If you want to use S3 LIST to emulate a SimpleDB Query, you can only Query one attribute and that attribute must be at the start of the name. Obviously you can't have two different attributes both at the start of the name, so any Query involving two or more attributes can't be emulated by S3 LIST.
Agreed, but if your values aren't large and if your client can do the obvious filtering then you can emulate it quite easily. This is actually what Mark Atwood's S3 storage layer for MySQL did.
I'm still curious about the values you're using in your test. Did you use exactly the same ones described on the "Indexing and Querying Amazon S3 Metadata with Amazon SimpleDB" page?
Agreed, but if your values aren't large and if your client can do the obvious filtering then you can emulate it quite easily.
True, but the S3 LIST operations you need for that can get expensive quickly. I considered it for the application I intend to use SimpleDB for, and decided that SimpleDB was far cheaper.

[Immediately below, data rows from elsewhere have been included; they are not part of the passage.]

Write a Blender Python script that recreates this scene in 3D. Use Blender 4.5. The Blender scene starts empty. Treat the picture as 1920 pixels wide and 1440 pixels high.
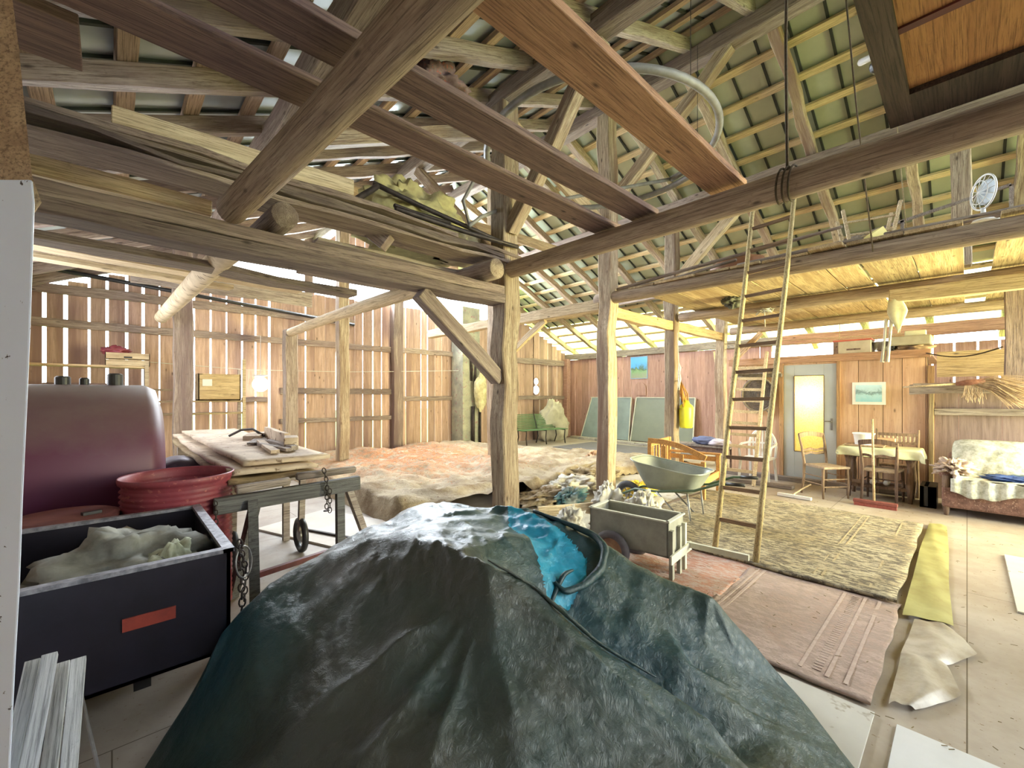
import bpy, bmesh, math, random
from mathutils import Vector, Matrix, Quaternion, noise, geometry
random.seed(7)
SC = bpy.context.scene
COL = SC.collection
# ------------------------------------------------------------------ camera, light, exposure
CAM_H, FPX, HOR = 1.52, 800.0, 740.0
FW = Vector((0.684, 0.7295, 0)); RT = Vector((0.7295, -0.684, 0))
cam = bpy.data.cameras.new('camera'); camo = bpy.data.objects.new('camera', cam); COL.objects.link(camo)
cam.sensor_fit = 'HORIZONTAL'; cam.sensor_width = 36; cam.lens = 36 * FPX / 1920
cam.shift_y = (HOR - 720) / 1920; cam.clip_start = 0.05; cam.clip_end = 200
camo.location = (0, 0, CAM_H)
camo.rotation_euler = FW.to_track_quat('-Z', 'Y').to_euler()
SC.camera = camo
SC.view_settings.view_transform = 'Standard'; SC.view_settings.look = 'None'
SC.view_settings.gamma = 1; SC.view_settings.use_curve_mapping = False
SC.view_settings.exposure = 0.55
w = bpy.data.worlds.new('sky'); SC.world = w; w.use_nodes = True
bg = w.node_tree.nodes['Background']; bg.inputs[0].default_value = (0.86, 0.94, 1.0, 1); bg.inputs[1].default_value = 9.0
def sun(el, az, st, col):
    l = bpy.data.lights.new('sun', 'SUN'); l.energy = st; l.color = col; l.angle = 0.02
    o = bpy.data.objects.new('sun', l); COL.objects.link(o)
    d = Vector((math.cos(el) * math.cos(az), math.cos(el) * math.sin(az), math.sin(el)))
    o.rotation_euler = d.to_track_quat('Z', 'Y').to_euler(); o.location = d * 30
sun(math.radians(52), math.radians(10), 9.0, (1.0, 0.95, 0.8))
def area(name, loc, to, sx, sy, en, col, spread=180):
    l = bpy.data.lights.new(name, 'AREA'); l.shape = 'RECTANGLE'; l.size = sx; l.size_y = sy; l.energy = en; l.color = col
    l.spread = math.radians(spread)
    o = bpy.data.objects.new(name, l); COL.objects.link(o); o.location = loc
    o.rotation_euler = (Vector(loc) - Vector(to)).to_track_quat('Z', 'Y').to_euler(); o.visible_camera = False; return o
# daylight entering through the open gable, the barn doorway and the open eaves
area('gable_daylight', (5.0, 10.3, 4.5), (3.0, 3.0, 1.6), 6.8, 1.4, 1300, (0.82, 0.91, 1.0))
area('doorway_daylight', (7.8, -3.8, 1.7), (6.6, 3.7, 2.4), 2.6, 2.6, 380, (1.0, 0.89, 0.40), 95)
area('eave_daylight', (11.6, 3.0, 2.5), (5, 3.5, 4.2), 0.5, 9.0, 120, (0.98, 1.0, 0.55))
area('side_area', (-1.2, 7.0, 2.2), (4, 6.0, 3.0), 3.0, 2.0, 90, (0.9, 0.94, 1.0))  # unseen area lamp just inside the closed left wall, aimed across the barn

# ------------------------------------------------------------------ helpers
def ray(px, py): return FW + RT * ((px - 960) / FPX) + Vector((0, 0, (HOR - py) / FPX))
def pf(px, py, f): return Vector((0, 0, CAM_H)) + ray(px, py) * f
def onz(px, py, z): return pf(px, py, (z - CAM_H) / ray(px, py).z)
def onx(px, py, x): return pf(px, py, x / ray(px, py).x)
def ony(px, py, y): return pf(px, py, y / ray(px, py).y)

class MB:
    def __init__(s): s.v = []; s.f = []
    def add(s, vs, fs):
        n = len(s.v); s.v += [Vector(v) for v in vs]; s.f += [tuple(i + n for i in f) for f in fs]; return s
    def box(s, x0, x1, y0, y1, z0, z1, m=None):
        vs = [Vector(p) for p in ((x0,y0,z0),(x1,y0,z0),(x1,y1,z0),(x0,y1,z0),(x0,y0,z1),(x1,y0,z1),(x1,y1,z1),(x0,y1,z1))]
        if m is not None: vs = [m @ v for v in vs]
        return s.add(vs, [(3,2,1,0),(4,5,6,7),(0,1,5,4),(1,2,6,5),(2,3,7,6),(3,0,4,7)])
    def bar(s, a, b, w, h=None, up=(0,0,1)):
        a, b = Vector(a), Vector(b); h = h or w; d = (b - a); L = d.length; d.normalize()
        u = Vector(up)
        if abs(d.dot(u)) > 0.98: u = Vector((0, 1, 0))
        sd = d.cross(u).normalized(); u = sd.cross(d)
        m = Matrix((d, sd, u)).transposed().to_4x4(); m.translation = a
        return s.box(0, L, -w/2, w/2, -h/2, h/2, m)
    def tube(s, pts, r, seg=8, cap=True):
        pts = [Vector(p) for p in pts]; n = len(pts); rs = r if isinstance(r, (list, tuple)) else [r] * n
        t0 = (pts[1] - pts[0]).normalized(); ref = Vector((0,0,1)) if abs(t0.z) < 0.9 else Vector((1,0,0))
        a = t0.cross(ref).normalized(); vs = []
        for i, p in enumerate(pts):
            t = (pts[min(i+1, n-1)] - pts[max(i-1, 0)])
            t = t.normalized() if t.length > 1e-9 else t0
            a = (a - t * a.dot(t)).normalized(); b = t.cross(a)
            for k in range(seg):
                q = 2 * math.pi * k / seg; vs.append(p + (a * math.cos(q) + b * math.sin(q)) * rs[i])
        fs = []
        for i in range(n - 1):
            for k in range(seg):
                k2 = (k + 1) % seg; fs.append((i*seg+k, i*seg+k2, (i+1)*seg+k2, (i+1)*seg+k))
        if cap: fs += [tuple(reversed(range(seg))), tuple(range((n-1)*seg, n*seg))]
        return s.add(vs, fs)
    def lathe(s, prof, c=(0,0,0), seg=24, axis='Z', sc=(1,1)):
        c = Vector(c); vs = []; n = len(prof)
        for (r, h) in prof:
            for k in range(seg):
                q = 2 * math.pi * k / seg; x, y = r * math.cos(q) * sc[0], r * math.sin(q) * sc[1]
                v = {'Z': Vector((x, y, h)), 'X': Vector((h, x, y)), 'Y': Vector((y, h, x))}[axis]
                vs.append(c + v)
        fs = [(i*seg+k, i*seg+(k+1)%seg, (i+1)*seg+(k+1)%seg, (i+1)*seg+k) for i in range(n-1) for k in range(seg)]
        if prof[0][0] > 1e-6 or True: fs.append(tuple(reversed(range(seg)))) if prof[0][0] < 0.004 else None
        if prof[-1][0] < 0.004: fs.append(tuple(range((n-1)*seg, n*seg)))
        return s.add(vs, fs)
    def torus(s, c, R, r, ax=(0,0,1), seg=24, rs=8, sy=1.0, arc=1.0):
        c = Vector(c); q = Vector(ax).to_track_quat('Z', 'Y')
        pts = [c + q @ Vector((R*math.cos(t), R*sy*math.sin(t), 0)) for t in [2*math.pi*arc*k/seg for k in range(seg + 1)]]
        return s.tube(pts, r, rs, cap=False)
    def grid(s, nx, ny, fn, mask=None):
        vs = [fn(i/nx, j/ny) for j in range(ny+1) for i in range(nx+1)]
        fs = [(j*(nx+1)+i, j*(nx+1)+i+1, (j+1)*(nx+1)+i+1, (j+1)*(nx+1)+i) for j in range(ny) for i in range(nx)
              if mask is None or mask((i+.5)/nx, (j+.5)/ny)]
        return s.add(vs, fs)
    def prism(s, poly, d):
        n = len(poly); d = Vector(d); vs = [Vector(p) for p in poly] + [Vector(p) + d for p in poly]
        return s.add(vs, [tuple(reversed(range(n))), tuple(range(n, 2*n))] + [(i, (i+1)%n, n+(i+1)%n, n+i) for i in range(n)])

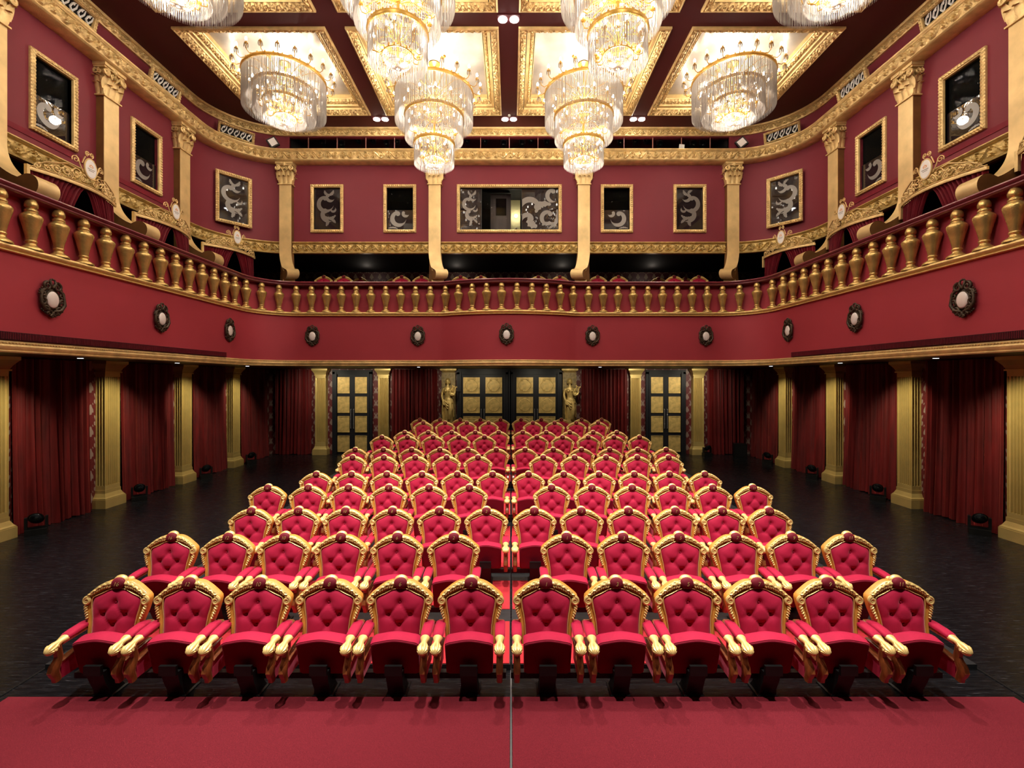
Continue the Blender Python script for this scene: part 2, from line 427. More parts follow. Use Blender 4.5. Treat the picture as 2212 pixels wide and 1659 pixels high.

I'm still curious about the values you're using in your test.
They were utterly synthetic -- the first things which came to mind: The item names were 0000, 0001, 0002, ... 9999, the attribute names were "square" and "cube", and I think you can guess what the attribute values were. :-)
Thanks. I remember your earlier article where you wrote
Third, if you have an item with only one attribute, and your read:write ratio is more than 22:1, it's cheaper to use S3 instead of SimpleDB -- even ignoring the storage cost -- since S3's 1 μ$ per GET is cheaper than SimpleDB's 1.305 μ$ per GetAttributes request.
and wondered if that still held true for varying I/O rates.